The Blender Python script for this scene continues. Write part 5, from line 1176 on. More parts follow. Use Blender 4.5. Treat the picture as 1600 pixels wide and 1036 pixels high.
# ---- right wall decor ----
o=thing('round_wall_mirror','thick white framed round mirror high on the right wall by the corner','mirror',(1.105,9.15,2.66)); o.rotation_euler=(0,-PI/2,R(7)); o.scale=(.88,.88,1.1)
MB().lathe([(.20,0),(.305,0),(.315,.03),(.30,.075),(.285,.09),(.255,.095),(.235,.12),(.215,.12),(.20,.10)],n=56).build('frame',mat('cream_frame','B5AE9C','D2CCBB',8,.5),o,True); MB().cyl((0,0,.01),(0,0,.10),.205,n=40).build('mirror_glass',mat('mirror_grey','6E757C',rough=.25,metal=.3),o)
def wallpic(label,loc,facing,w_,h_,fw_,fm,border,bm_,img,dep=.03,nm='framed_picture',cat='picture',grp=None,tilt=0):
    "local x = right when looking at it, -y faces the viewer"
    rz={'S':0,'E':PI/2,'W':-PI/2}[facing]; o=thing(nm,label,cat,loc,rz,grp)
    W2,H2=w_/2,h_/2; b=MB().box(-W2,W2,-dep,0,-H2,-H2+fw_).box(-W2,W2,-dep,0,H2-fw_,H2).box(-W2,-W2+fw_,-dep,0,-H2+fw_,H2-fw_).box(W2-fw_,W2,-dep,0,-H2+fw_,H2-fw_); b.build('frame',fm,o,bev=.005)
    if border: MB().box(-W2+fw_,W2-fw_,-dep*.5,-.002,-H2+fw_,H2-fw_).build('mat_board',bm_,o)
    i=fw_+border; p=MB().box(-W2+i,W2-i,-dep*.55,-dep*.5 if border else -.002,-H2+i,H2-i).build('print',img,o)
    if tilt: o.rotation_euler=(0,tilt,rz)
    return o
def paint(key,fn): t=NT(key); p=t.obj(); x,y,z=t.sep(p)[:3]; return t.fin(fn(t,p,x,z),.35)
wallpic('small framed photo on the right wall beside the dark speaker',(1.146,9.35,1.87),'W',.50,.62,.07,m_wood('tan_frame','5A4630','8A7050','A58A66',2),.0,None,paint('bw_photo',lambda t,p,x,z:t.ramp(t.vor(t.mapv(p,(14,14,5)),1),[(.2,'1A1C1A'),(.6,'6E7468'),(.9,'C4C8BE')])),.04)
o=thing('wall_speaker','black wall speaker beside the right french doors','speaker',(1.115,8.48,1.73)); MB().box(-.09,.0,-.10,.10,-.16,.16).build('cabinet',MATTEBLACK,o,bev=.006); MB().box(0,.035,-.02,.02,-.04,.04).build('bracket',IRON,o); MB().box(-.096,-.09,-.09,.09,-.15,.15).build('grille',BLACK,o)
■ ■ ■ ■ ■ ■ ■
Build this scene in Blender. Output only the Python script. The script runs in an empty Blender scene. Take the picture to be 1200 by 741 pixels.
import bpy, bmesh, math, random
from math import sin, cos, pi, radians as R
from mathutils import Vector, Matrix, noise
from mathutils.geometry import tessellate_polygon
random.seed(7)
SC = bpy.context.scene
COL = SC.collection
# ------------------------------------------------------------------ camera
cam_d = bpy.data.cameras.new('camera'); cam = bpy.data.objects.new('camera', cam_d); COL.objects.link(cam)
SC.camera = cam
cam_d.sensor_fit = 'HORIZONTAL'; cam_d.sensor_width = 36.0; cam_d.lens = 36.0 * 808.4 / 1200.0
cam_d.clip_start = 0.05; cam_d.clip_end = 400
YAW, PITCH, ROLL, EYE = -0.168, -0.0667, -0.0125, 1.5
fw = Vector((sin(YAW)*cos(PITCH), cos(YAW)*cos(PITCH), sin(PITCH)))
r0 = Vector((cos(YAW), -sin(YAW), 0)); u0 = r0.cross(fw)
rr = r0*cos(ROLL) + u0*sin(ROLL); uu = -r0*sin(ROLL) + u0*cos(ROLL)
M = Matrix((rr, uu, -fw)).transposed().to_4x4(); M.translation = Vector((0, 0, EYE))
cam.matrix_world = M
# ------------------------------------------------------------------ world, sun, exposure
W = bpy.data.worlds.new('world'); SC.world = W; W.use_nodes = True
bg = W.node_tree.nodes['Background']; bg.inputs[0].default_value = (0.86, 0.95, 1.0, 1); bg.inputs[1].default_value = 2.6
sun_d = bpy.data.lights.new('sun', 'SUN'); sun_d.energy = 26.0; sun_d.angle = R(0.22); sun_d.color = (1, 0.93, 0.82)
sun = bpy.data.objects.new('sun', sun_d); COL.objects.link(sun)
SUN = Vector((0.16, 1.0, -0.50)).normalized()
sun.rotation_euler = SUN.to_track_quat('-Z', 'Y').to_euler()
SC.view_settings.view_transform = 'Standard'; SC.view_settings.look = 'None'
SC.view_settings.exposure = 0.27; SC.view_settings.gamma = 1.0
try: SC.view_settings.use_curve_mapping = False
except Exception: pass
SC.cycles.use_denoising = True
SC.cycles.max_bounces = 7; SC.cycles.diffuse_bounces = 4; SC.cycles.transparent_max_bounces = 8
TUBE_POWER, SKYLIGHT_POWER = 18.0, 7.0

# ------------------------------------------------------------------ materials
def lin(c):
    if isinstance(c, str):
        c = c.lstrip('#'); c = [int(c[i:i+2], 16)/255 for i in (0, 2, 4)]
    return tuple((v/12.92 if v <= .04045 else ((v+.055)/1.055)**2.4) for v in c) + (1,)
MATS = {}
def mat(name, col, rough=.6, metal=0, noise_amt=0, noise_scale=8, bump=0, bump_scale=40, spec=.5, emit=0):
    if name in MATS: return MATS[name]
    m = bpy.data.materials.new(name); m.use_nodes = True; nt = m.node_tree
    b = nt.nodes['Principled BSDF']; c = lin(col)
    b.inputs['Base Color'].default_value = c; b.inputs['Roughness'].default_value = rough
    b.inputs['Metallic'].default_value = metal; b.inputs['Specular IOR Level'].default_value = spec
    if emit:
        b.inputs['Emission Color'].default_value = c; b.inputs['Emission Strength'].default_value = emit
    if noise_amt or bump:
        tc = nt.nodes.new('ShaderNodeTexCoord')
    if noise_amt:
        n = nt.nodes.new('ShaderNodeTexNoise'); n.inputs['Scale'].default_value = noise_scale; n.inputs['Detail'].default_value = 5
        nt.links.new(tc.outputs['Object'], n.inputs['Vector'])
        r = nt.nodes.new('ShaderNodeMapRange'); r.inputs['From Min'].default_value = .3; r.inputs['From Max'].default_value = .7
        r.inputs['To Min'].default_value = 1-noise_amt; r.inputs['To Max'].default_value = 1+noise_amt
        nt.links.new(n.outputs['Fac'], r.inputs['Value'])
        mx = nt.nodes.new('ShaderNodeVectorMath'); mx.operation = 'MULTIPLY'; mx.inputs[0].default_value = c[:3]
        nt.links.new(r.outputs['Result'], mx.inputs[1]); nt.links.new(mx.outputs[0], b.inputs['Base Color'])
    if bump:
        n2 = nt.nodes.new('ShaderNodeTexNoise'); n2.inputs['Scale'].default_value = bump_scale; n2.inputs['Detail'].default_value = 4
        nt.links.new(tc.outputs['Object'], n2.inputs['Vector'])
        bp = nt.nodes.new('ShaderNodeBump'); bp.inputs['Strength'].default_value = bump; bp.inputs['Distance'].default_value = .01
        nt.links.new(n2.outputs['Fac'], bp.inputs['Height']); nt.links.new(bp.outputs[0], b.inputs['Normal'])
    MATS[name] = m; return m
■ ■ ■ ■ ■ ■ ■
• **THE REQUEST**
Count how many lines above carry the word "high". Only the number is required.

• **RESULT**
2